How can one construct such mapping?

Best Answer

Here's a hint for one way to construct an example. Try taking a product of two totally ordered sets $A\times B$ with the lexicographic order and the projection map $A\times B\to A$. The idea is that if you choose $A$ and $B$ appropriately, then any open interval in the lexicographic order will be forced to contain an entire copy of $B$. Getting all the details to work out is a little tricky, though, and will require some minor modification of this idea.

More details are hidden below.

Let us first consider $X=[0,1]\times\{0,1\}$ with the lexicographic order, and the projection map $f:X\to [0,1]$. Given a point $(a,1)\in X$, an open interval around it must contain both $(b,0)$ and $(b,1)$ for all sufficiently small $b>a$. Similarly, an open interval around $(a,0)$ must contain both $(b,0)$ and $(b,1)$ for all sufficiently large $b<a$. So, this would seem to show that $f$ is irreducible. However, there is an issue at the endpoints: the singletons $\{(0,0)\}$ and $\{(1,1)\}$ are open.

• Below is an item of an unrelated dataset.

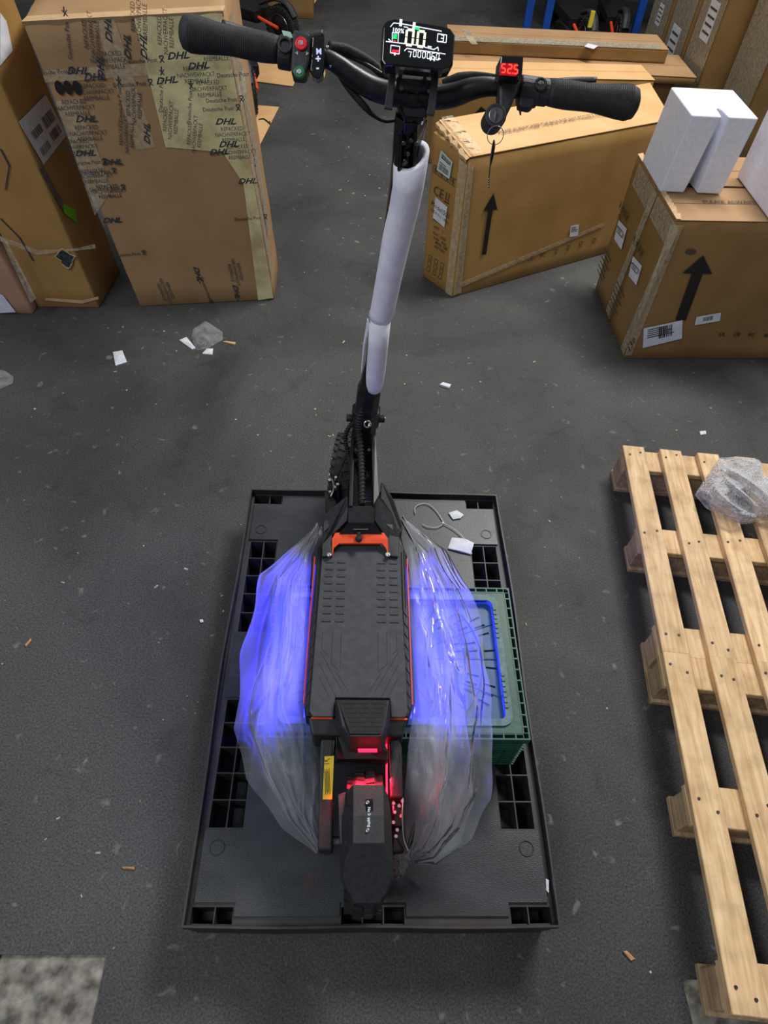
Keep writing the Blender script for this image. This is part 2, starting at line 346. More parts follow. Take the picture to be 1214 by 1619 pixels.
# ================================================================ CARTONS
def carton(name, label, b, t, mat, cuts=9, amp=.0022, group=None, top=None):
    b = [Vector(p) for p in b]; t = [Vector(p) for p in t]; bm = bmesh.new(); v = [bm.verts.new(p) for p in b+t]
    for f in ((3,2,1,0),(4,5,6,7),(0,1,5,4),(1,2,6,5),(2,3,7,6),(3,0,4,7)): bm.faces.new([v[i] for i in f])
    bmesh.ops.bevel(bm, geom=bm.edges[:], offset=.004, segments=1, affect='EDGES')
    bmesh.ops.subdivide_edges(bm, edges=[e for e in bm.edges if e.calc_length() > .05], cuts=cuts, use_grid_fill=True)
    bm.normal_update()
    seed = Vector((len(bpy.data.objects)*1.7, 3, 1))
    mv = [(q, q.normal*amp*(noise.noise(q.co*5+seed)+.6*noise.noise(q.co*17+seed))) for q in bm.verts if q.co.z > .012]
    for q, d in mv: q.co += d
    root = thing(name, sum(b, Vector())/4, label, 'box', group)
    root.location.z = min(p.z for p in b)
    me = bpy.data.meshes.new('body'); bm.to_mesh(me); bm.free(); me.transform(Matrix.Translation(-root.location)); me.materials.append(mat)
    o = bpy.data.objects.new('body', me); C.objects.link(o); o.parent = root
    me.polygons.foreach_set('use_smooth', [True]*len(me.polygons))
    if top:
        # the two top flaps meet in a seam; each a raised sheet, light from above put into its paler colour
        c0, c1, c2, c3 = t; z = Vector((0, 0, .0035)); g = .004
        L_ = (c0+c3)/2; R_ = (c1+c2)/2; d = (c3-c0).normalized()*g/2
        for q in ((c0, c1, R_-d, L_-d), (L_+d, R_+d, c2, c3)):
            MB().prism([p+z*.6 for p in q], (0, 0, .003)).build('top_flap', top, root)
    return root
def strip(root, name, pts, mat, n):   # thin tape laid along a side
    n = Vector(n).normalized(); MB().prism([Vector(p)+n*.0042 for p in pts], n*.0004).build(name, mat, root)
def label_sheet(root, fc, pts, bars=True, name='paper_label', lines=3, mat=white, e=.001, txt=None):
    q = [fc.px(*p) for p in pts]; mb = MB(); fc.poly(mb, q, .0008, e); o = mb.build(name, mat, root)
    a, b, c, d = [Vector(p) for p in q]; mb = MB()
    U = lambda s, t: (a*(1-s)+b*s)*(1-t)+(d*(1-s)+c*s)*t
    def R(s0, t0, s1, t1): fc.poly(mb, [tuple(U(s0, t0)), tuple(U(s1, t0)), tuple(U(s1, t1)), tuple(U(s0, t1))], .0003, e+.0009)
    if bars:
        for (s0, t0, s1, t1) in bars if isinstance(bars, list) else [(.1, .12, .8, .34)]:
            s = s0
            while s < s1: w = random.choice((.012, .02, .03)); R(s, t0, min(s+w, s1), t1); s += w+random.choice((.014, .022))
    for k in range(lines): y = .45+.5*k/max(lines, 1); R(.1, y, random.uniform(.6, .9), y+.045)
    if mb.v: mb.build('label_print', ink if mat is white else inkgrey, o)
    if txt:
        mb = MB(); m_ = U(.5, .5)
        dv = (b-a); ang = math.degrees(math.atan2(dv.y, dv.x))
        for i, (s_, hh) in enumerate(txt): g_ = U(.5, .62-.3*i); fc.text(mb, s_, g_.x, g_.y, hh, ang, e=e+.0012)
        mb.build('label_print', ink, o)
    return o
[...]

So now the trick is, let's have our interval $[0,1]$ wrap around so that it doesn't have any endpoints. That is, let $X'$ be the quotient of $X$ that identifies $(0,0)$ with $(1,0)$ and $(0,1)$ with $(1,1)$. You can think of $X'$ as $S^1\times \{0,1\}$ with the "lexicographic cyclic order". There is then still a continuous projection map $f:X'\to S^1$, which now really is irreducible and has no singleton fibers.